Let me see if I can explain. Back in my gym rat days the serious lifters--in the gym six or seven days a week--sometimes twice a day--would be entertained by the new guys inspired to get healthy or fit or big. You see, the new guys would be highly motivated, gung ho and ready to go and in their early weeks in the gym their trainers would put them through a moderately paced 45 minute standardized workout and the new guys would be all sweaty and beat down at the end--and here's the thing--convinced they'd just completed the mother of all workouts. After all it was hard work and they had pushed themselves, or been pushed in order to finish but the reality was it was just the beginning. It was preparation. It was getting their bodies ready for the real work to come. As one might expect some eventually quit, some stayed at that level and a small percentage continued to drive forward and push harder.
It's easy to mistake hard today for doing the best you can do. Don't limit yourself. There will always be somebody out there who wants what you want and they will be willing and able to outwork you--in fact they are doing it right now. Stop talking about how hard something is and start refusing to be denied. (And I'm not just talking paintball.) I'm also not, btw, suggesting that throwing yourself 110% into competitive paintball is an optimal life choice. What you choose is up to you but I am saying we too often limit ourselves.
Watch a couple of the early episodes of 'Undrafted.' See real dedication and sacrifice in action and see if it doesn't inspire you. #Thereisnooffseason


hijodeltorobravo said...

Fantastic post ser.

Baca Loco said...


Unknown said...

I love these reality check posts. One thing that I think should be added is the necessity to be self-financing.

Take those hours spent hanging out and chilling into a cash grab. Be that guy who always has his batteries - be aware of the costs involved so you can spend the money where it counts: paint and travel costs/entry.

Do you really need that new gun or will 25+ cases of paint be more useful to you? When I was playing I would see this time and time again.
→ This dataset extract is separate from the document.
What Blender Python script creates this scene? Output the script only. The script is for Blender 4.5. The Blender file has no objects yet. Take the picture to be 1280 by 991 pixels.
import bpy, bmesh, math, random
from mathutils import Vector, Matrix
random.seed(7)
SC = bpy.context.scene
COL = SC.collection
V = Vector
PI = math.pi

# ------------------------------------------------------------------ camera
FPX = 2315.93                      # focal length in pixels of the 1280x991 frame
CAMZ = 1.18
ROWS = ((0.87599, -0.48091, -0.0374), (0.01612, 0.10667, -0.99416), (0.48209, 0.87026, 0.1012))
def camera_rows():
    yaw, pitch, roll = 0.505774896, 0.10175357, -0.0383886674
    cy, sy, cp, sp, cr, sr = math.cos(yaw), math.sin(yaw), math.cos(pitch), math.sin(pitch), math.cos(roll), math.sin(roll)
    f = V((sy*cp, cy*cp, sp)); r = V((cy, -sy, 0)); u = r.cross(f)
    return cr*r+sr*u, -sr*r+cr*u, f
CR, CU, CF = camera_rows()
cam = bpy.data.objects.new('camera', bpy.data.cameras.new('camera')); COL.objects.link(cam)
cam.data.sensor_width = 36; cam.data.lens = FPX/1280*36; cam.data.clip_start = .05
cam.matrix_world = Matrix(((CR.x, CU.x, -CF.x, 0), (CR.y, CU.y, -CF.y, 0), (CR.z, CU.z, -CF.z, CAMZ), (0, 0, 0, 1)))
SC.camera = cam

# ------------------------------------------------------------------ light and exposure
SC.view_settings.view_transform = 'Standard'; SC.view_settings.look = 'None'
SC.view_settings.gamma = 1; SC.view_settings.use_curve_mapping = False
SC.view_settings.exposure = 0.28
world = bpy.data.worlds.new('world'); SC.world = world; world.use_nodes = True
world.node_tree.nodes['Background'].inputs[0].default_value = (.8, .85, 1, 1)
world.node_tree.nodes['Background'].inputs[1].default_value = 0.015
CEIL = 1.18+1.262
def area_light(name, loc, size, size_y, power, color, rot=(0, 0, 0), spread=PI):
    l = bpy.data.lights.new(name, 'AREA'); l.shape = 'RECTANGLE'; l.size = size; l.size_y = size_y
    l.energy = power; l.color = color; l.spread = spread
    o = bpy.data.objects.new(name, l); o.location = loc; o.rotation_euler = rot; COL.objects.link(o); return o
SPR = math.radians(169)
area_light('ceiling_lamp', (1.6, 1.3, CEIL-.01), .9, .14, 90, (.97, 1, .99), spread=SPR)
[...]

Guys with all these aspirations but never putting their brain to work to figure out the long-term logistics to get where you want.

You want to have that chance to make the regional team that is 4+ hours drive away? Make sure you can afford to get there yourself because if you rely on others to get you there, you will be inevitably let down.

Paintball is actually a fairly low impact sport compared to football. Your time spent in the gym isn't as useful as it may be spent earning cash to keep that door of opportunity open.

Ken said...

Methinks the barrier to entry onto a pro level football squad is much greater than that of a pro level paintball squad. Ergo, it takes more dedication and sacrifice.

I say without ever having played pro football. So don't forget the grain of NaCl.

Baca Loco said...

Interesting question if not particularly relevant given the OP.
If you measure barrier to entry by turnover of players football is considerably easier. For example the Ravens won a Superbowl less than 5 years ago and only have a few players remaining on their roster from that team.
If you simply think it's probably more demanding to play pro football thus harder to do--I would agree with you.